Banjos, GPS and "illin' steez"

Via Messenger:

A-L: Hi Caroline. I miss you. What’s happening? I need some material for my blog.

Caroline: Hi. I miss you too. Nothing is happening.

A-L: I don’t believe you. You’re planning a wedding.

Caroline: Honestly. Nothing’s happening. We had to re-shoot our engagement photos because our photographer lost our originals. And our violinist flaked out but we found another one.

A-L: I had no idea there was such a thing as a flaky violinist. What about a fiddler? My dad says it’s a violin when you’re sellin’, and a fiddle when you’re buyin’. Or dueling banjos?

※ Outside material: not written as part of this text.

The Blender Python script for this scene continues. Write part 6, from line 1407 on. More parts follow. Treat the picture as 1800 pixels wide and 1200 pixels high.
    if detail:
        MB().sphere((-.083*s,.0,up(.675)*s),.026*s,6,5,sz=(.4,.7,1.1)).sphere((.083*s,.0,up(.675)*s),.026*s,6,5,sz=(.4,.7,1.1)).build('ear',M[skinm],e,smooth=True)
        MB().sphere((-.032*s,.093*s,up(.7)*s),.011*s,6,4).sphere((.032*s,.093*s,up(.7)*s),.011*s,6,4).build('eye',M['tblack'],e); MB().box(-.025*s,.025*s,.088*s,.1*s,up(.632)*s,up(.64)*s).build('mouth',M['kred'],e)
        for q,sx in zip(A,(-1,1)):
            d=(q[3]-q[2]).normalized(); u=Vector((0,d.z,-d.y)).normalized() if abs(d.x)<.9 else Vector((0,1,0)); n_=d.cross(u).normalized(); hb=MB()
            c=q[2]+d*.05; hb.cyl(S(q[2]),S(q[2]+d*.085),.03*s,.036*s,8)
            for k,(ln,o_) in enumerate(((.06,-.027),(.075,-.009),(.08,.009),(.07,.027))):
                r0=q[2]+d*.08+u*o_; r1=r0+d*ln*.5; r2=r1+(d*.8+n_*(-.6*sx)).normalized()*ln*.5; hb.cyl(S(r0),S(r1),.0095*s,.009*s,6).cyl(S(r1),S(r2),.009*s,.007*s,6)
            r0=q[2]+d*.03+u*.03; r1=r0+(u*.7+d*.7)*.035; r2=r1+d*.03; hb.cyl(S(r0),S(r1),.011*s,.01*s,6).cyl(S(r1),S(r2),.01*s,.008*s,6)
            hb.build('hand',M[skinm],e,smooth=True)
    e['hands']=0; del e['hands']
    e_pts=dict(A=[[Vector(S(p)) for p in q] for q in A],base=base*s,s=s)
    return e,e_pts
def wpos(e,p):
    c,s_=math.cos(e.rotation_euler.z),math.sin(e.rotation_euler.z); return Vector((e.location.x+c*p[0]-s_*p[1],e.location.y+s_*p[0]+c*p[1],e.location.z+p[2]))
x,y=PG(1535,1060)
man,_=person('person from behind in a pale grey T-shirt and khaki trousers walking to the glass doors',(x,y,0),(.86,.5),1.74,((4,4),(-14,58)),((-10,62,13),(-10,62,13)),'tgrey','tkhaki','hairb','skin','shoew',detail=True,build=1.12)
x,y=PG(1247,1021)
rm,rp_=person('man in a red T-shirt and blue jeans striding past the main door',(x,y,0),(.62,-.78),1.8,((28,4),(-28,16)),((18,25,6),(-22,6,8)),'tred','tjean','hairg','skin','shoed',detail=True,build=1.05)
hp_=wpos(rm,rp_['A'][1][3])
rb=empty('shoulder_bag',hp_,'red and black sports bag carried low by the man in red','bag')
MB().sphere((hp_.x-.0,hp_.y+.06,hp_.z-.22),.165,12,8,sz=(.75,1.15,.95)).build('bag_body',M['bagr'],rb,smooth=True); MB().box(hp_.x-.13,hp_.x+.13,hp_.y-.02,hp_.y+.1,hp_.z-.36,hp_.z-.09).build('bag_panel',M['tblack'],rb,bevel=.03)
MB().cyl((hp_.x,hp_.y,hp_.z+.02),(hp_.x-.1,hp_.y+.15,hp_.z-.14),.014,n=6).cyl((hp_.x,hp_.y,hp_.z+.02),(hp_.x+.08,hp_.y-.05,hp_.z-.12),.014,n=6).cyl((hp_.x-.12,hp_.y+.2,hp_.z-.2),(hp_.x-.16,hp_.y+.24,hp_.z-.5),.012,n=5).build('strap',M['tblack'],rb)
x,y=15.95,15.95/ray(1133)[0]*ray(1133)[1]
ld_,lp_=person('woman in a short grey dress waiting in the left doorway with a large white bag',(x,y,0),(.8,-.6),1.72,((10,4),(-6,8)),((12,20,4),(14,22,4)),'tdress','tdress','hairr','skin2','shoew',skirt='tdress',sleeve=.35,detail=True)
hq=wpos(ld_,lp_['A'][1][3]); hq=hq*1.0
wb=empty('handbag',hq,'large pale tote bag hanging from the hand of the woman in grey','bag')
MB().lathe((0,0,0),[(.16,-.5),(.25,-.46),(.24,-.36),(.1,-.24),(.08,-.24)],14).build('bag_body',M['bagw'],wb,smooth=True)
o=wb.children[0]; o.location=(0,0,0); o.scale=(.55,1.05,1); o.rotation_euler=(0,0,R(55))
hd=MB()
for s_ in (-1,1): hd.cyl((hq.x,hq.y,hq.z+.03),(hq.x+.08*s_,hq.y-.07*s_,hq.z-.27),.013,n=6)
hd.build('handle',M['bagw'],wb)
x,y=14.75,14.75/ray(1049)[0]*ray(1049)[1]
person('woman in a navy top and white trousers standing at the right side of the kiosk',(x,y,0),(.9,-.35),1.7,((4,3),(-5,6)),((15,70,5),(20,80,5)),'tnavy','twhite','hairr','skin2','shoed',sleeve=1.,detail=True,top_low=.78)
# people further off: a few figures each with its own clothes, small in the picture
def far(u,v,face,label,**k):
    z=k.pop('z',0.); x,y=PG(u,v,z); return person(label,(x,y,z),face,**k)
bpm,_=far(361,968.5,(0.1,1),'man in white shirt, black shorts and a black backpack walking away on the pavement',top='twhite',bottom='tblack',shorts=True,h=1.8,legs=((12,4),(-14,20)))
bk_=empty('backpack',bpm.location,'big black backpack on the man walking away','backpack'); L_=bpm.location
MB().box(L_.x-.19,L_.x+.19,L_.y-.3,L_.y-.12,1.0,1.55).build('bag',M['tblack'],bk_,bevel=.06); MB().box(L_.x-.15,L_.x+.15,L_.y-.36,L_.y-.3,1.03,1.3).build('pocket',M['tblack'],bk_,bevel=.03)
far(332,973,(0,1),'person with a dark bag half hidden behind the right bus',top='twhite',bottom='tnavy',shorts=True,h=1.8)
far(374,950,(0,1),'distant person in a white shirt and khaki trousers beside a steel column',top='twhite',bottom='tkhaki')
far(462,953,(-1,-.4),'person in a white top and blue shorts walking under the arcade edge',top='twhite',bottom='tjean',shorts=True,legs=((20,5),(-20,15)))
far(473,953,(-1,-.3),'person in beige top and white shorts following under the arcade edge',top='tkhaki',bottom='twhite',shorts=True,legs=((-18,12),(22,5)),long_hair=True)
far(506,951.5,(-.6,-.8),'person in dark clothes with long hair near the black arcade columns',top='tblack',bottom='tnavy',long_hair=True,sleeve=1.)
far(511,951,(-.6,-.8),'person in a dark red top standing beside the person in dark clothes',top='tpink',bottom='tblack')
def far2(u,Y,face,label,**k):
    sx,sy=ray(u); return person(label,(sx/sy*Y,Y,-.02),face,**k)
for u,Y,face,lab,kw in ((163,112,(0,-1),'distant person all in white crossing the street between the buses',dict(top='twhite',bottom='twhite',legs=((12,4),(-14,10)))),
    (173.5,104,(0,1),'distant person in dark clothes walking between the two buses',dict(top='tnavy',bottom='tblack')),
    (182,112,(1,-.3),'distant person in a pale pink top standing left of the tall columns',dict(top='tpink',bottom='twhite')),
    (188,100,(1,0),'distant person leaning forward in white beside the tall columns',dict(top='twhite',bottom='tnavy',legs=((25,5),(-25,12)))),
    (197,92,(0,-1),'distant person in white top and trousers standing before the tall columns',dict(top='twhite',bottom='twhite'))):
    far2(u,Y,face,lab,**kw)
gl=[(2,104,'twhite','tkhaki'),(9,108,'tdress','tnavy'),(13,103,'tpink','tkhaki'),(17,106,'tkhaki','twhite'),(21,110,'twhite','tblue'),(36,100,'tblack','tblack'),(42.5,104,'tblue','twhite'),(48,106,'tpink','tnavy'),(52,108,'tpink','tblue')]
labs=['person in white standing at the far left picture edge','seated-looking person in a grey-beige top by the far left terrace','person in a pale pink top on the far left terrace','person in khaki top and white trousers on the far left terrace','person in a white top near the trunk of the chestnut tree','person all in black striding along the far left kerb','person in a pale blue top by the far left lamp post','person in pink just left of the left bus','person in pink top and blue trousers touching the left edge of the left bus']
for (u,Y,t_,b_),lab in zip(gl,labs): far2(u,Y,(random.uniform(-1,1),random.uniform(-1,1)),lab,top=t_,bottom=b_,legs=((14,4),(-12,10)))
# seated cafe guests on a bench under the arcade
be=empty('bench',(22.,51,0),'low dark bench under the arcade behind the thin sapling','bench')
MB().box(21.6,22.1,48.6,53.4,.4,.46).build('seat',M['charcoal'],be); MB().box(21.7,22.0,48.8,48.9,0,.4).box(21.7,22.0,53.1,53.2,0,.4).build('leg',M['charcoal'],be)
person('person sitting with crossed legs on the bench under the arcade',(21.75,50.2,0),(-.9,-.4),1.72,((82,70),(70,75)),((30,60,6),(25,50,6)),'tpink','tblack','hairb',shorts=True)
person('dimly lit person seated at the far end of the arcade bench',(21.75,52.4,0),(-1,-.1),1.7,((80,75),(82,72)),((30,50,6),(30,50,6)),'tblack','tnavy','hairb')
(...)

Caroline: And a family friend gave us a welcome mat with our latitude and longitude coordinates on it.

A-L: Wow. I didn’t know Macys sold those. How many did you register for?

Caroline: And Salem, Oregon is home of the Macy's of the Damned. It’s horrifying. They have nothing in stock.

A-L: Except global positioning doormats. They have a Macy’s in Salem? And who do you know in Salem that you want at your wedding?

Caroline: The fiddler. And I got a free tote bag for registering for twelve 5-piece place settings.

A-L: Are you giving it away as a door prize at the reception? Or is it the “new” of the “something old, something new, something borrowed, something blue”?

Caroline: No, it’s the “something blue”. And our photographer kept telling us to nuzzle and kiss in front of the camera. Which is not Dave's steez exactly. I mean, that's not how we roll on camera. You can quote me.

A-L: Is that why the photographer destroyed the negatives? And what’s ‘steez’? Is that appropriate for a family audience? My mom and dad read my blog. That’s not Canadian street slang, is it?

Caroline: It means “style”. Like “illin steez”.

A-L: Woah Caroline, I think we’ve drifted.

3 comments:

Anonymous said...

Ah yes...steez. Actually a hybrid of 'style' and 'ease' I believe. Not a lot of hip-hop culture in Scotland I'm guessing...

ALS said...

When you type +"hip hop" +"Scotland" into Google, you get 2,780,000 results. So there.

Anonymous said...

Your readers have witnessed the very first time I used the word "steez." Soon I will be ready for words like "crunk" and, uh, well, I can't think of any other terms. And crunk is so, like, 2002. I think.